The exercise: Go through the listing and copy each line with the string "picks".

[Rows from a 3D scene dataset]
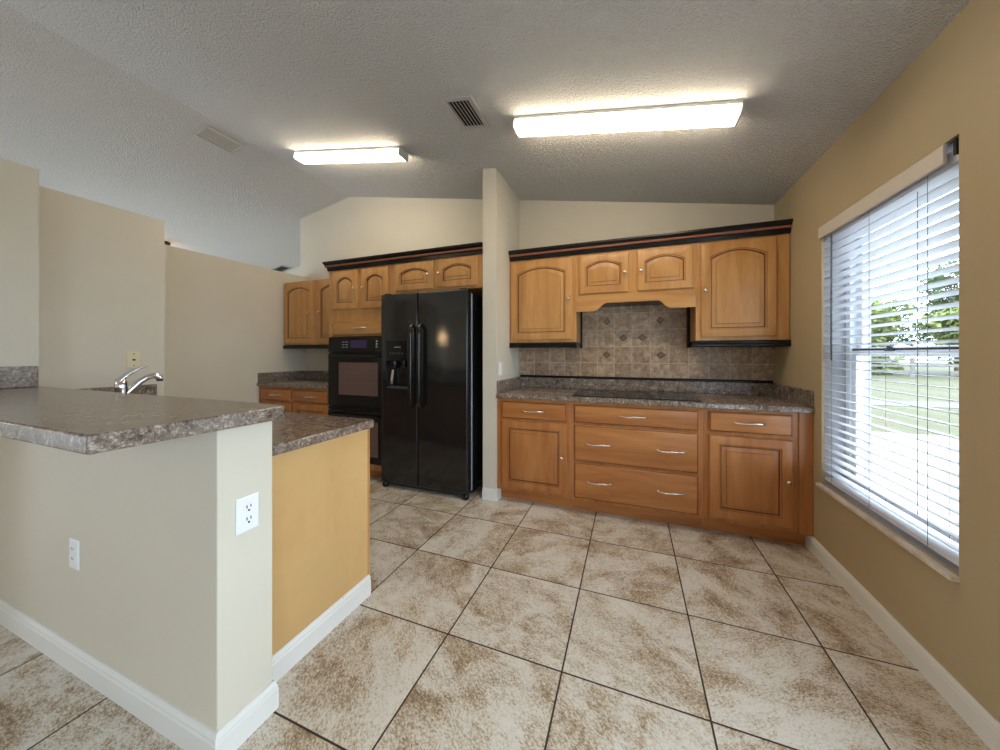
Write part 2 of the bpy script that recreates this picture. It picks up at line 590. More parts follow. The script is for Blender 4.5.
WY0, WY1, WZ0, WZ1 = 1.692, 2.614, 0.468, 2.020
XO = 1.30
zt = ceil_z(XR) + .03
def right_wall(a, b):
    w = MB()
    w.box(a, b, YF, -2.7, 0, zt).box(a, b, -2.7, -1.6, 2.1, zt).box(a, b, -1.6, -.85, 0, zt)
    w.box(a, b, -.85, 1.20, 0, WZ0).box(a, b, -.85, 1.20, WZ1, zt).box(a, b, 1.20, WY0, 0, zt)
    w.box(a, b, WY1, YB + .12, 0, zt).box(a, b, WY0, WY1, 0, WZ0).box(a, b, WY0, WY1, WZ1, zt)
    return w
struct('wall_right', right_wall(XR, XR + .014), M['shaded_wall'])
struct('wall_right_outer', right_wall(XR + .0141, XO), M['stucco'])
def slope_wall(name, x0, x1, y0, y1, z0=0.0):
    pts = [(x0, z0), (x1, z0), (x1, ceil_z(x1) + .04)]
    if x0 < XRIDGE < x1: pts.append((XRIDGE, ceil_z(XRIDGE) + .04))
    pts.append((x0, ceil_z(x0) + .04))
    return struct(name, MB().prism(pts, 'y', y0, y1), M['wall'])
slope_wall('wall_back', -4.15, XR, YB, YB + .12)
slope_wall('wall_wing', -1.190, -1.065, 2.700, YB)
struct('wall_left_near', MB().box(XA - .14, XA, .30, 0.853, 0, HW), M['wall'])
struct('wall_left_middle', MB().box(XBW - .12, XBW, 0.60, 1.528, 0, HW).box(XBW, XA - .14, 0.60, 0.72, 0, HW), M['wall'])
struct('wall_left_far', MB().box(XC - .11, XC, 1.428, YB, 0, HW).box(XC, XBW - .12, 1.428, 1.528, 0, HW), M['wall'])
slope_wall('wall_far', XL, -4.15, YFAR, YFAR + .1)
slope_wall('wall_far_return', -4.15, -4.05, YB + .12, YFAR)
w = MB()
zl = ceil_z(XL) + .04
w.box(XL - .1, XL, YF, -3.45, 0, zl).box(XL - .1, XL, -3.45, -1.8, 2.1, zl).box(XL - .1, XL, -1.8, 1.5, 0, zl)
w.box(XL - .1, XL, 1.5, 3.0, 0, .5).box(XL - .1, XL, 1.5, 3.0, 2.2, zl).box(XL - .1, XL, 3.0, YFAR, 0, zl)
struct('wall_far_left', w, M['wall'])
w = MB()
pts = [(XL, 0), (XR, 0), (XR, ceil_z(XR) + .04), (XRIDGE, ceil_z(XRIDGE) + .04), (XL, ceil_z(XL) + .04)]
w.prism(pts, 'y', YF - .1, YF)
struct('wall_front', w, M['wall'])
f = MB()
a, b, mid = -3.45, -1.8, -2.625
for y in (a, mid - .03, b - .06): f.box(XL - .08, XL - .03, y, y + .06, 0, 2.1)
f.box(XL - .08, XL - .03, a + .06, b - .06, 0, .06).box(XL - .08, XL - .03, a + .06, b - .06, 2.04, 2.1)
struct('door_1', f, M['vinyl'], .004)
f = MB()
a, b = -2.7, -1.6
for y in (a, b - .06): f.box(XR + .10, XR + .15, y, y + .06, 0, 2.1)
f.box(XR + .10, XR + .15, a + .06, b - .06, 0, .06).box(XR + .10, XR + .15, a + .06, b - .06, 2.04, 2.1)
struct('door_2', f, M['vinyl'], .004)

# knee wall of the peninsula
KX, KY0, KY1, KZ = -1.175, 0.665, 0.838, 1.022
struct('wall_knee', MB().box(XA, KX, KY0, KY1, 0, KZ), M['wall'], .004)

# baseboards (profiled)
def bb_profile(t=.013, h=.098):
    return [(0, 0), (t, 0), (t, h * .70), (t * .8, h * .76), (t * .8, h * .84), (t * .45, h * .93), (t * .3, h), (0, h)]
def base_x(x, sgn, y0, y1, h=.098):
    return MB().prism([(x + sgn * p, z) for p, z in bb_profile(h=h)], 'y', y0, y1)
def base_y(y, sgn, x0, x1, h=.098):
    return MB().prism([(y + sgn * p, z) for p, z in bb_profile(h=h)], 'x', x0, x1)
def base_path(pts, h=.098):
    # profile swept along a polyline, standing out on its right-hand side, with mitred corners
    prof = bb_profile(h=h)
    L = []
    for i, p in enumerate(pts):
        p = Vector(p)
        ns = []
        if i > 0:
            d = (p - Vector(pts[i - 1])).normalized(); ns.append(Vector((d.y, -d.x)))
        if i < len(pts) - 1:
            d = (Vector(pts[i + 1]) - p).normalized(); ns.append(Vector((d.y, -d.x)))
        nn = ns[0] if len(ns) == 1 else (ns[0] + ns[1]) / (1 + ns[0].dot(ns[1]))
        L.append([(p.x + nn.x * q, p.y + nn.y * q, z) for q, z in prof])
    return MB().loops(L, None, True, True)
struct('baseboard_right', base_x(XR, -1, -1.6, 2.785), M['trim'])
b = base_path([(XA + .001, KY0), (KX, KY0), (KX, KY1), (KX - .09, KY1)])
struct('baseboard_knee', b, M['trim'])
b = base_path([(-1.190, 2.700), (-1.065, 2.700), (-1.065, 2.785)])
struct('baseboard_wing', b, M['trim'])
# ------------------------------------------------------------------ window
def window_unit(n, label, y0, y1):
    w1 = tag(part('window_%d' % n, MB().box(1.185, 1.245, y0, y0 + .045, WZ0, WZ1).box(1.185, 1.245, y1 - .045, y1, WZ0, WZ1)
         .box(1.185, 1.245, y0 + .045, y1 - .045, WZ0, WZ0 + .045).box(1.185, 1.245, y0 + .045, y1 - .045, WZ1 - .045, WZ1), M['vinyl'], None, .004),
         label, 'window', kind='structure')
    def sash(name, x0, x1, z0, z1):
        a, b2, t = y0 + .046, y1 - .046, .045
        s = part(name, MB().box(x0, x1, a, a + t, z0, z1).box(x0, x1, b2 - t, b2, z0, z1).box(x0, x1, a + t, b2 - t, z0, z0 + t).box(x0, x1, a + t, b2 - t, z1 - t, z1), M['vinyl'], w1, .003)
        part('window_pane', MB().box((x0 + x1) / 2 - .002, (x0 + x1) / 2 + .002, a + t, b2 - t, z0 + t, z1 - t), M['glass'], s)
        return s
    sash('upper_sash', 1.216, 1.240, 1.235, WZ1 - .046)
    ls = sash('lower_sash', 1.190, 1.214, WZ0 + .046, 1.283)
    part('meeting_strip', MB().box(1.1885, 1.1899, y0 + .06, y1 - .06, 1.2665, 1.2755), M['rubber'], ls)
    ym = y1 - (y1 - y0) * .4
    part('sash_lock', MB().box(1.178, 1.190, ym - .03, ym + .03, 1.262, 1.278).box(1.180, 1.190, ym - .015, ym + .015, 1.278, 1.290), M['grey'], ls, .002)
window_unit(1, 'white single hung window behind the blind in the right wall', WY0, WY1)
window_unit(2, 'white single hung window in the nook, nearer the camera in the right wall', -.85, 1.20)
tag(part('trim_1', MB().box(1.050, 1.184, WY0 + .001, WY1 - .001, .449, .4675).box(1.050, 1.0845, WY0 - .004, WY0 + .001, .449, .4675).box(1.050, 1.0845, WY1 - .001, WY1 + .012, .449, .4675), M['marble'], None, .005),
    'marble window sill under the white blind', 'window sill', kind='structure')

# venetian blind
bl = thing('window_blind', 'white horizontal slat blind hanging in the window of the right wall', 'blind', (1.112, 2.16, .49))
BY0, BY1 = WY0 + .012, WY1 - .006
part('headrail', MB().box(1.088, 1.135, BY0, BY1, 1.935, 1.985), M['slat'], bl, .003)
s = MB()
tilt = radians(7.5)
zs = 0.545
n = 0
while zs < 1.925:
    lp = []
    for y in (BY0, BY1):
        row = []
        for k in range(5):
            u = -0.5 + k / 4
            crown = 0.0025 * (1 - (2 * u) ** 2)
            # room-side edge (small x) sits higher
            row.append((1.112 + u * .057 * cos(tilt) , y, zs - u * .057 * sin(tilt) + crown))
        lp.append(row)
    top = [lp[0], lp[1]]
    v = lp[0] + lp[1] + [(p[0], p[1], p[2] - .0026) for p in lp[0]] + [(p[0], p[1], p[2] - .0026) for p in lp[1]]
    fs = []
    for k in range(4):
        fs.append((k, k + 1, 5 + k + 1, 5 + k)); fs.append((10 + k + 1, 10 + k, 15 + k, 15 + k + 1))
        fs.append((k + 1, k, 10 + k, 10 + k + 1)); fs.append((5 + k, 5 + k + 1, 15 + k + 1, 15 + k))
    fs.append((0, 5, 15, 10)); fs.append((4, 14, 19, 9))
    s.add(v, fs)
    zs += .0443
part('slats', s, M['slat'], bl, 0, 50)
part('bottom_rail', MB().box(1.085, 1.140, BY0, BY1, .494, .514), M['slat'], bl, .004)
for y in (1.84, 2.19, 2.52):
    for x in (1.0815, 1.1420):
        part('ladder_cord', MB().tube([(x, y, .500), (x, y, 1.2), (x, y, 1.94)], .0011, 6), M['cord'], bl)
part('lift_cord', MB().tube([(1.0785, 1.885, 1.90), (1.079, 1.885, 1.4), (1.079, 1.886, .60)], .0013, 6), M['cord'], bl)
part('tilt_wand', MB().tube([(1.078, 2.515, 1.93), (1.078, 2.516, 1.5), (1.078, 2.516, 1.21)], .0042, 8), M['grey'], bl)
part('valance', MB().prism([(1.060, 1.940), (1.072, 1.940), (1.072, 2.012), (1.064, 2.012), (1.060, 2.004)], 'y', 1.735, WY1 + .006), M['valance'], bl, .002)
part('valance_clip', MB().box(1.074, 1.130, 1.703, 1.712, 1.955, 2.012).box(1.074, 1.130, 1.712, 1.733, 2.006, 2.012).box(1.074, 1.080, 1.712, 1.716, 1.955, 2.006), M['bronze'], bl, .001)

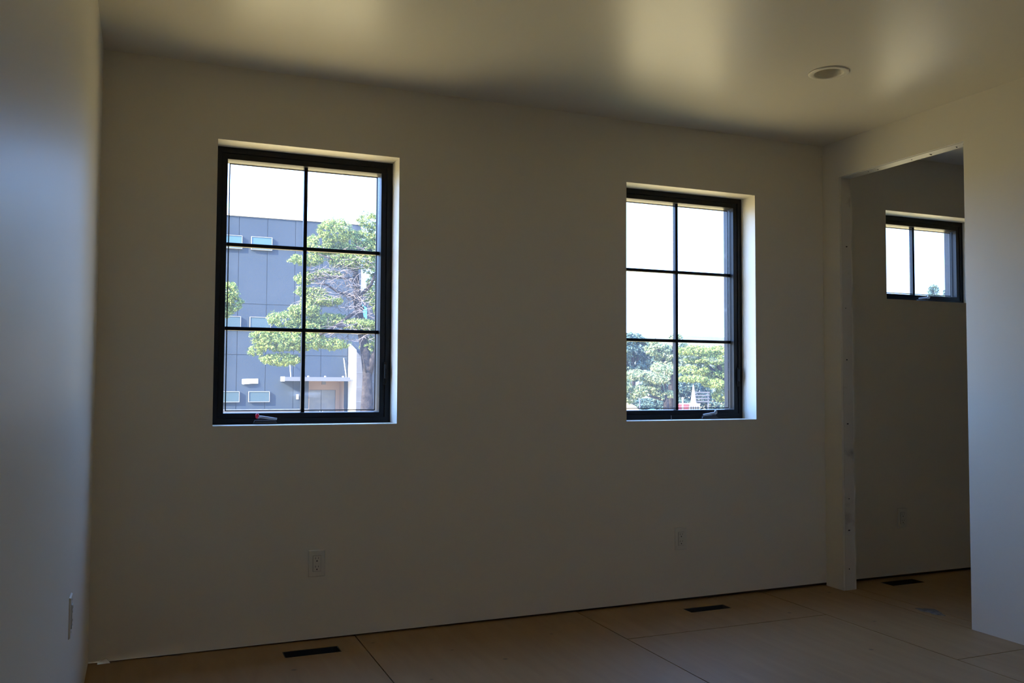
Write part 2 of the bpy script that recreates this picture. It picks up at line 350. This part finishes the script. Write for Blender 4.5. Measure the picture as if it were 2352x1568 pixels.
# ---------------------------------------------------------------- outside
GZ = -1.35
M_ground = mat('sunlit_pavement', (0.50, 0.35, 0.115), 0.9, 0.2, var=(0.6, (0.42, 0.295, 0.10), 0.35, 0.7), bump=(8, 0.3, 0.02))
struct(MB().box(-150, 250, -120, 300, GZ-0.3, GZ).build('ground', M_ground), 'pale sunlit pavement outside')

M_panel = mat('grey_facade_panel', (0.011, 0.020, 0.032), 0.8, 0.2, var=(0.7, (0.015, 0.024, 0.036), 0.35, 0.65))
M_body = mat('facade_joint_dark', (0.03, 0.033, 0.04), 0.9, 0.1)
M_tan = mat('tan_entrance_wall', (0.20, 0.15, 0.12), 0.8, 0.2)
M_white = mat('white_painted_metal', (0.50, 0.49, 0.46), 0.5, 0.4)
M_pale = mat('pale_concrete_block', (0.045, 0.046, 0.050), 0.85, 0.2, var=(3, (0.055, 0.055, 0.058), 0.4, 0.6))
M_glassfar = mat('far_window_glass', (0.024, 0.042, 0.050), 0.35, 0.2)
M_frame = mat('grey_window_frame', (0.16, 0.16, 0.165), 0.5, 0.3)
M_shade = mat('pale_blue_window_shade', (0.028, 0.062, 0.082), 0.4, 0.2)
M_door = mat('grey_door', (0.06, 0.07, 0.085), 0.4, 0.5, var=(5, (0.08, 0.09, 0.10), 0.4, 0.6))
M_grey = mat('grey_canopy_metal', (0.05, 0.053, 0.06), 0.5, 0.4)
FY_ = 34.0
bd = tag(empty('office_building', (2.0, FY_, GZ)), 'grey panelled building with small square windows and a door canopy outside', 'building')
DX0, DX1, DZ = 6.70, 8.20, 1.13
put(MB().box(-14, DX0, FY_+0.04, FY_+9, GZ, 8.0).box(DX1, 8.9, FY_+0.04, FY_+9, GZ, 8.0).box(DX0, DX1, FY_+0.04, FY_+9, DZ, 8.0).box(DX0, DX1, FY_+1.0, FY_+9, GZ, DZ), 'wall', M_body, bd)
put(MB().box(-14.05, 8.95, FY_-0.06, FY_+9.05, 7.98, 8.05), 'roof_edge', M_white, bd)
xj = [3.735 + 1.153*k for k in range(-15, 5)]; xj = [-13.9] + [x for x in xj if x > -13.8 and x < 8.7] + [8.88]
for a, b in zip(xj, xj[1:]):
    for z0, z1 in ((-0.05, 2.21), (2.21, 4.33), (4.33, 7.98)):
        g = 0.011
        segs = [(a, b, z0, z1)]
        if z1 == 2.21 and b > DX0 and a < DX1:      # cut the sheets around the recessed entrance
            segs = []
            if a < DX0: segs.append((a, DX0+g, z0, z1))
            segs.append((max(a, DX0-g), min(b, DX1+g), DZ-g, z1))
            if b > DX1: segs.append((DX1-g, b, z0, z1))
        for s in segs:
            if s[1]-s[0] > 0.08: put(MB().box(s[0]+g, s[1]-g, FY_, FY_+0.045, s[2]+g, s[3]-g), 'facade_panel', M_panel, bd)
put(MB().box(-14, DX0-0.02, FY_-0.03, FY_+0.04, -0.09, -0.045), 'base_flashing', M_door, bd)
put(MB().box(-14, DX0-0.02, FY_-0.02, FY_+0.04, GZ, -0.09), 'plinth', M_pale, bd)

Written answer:
Write part 2 of the bpy script that recreates this picture. It picks up at line 590. More parts follow. The script is for Blender 4.5.
Write part 2 of the bpy script that recreates this picture. It picks up at line 350. This part finishes the script. Write for Blender 4.5. Measure the picture as if it were 2352x1568 pixels.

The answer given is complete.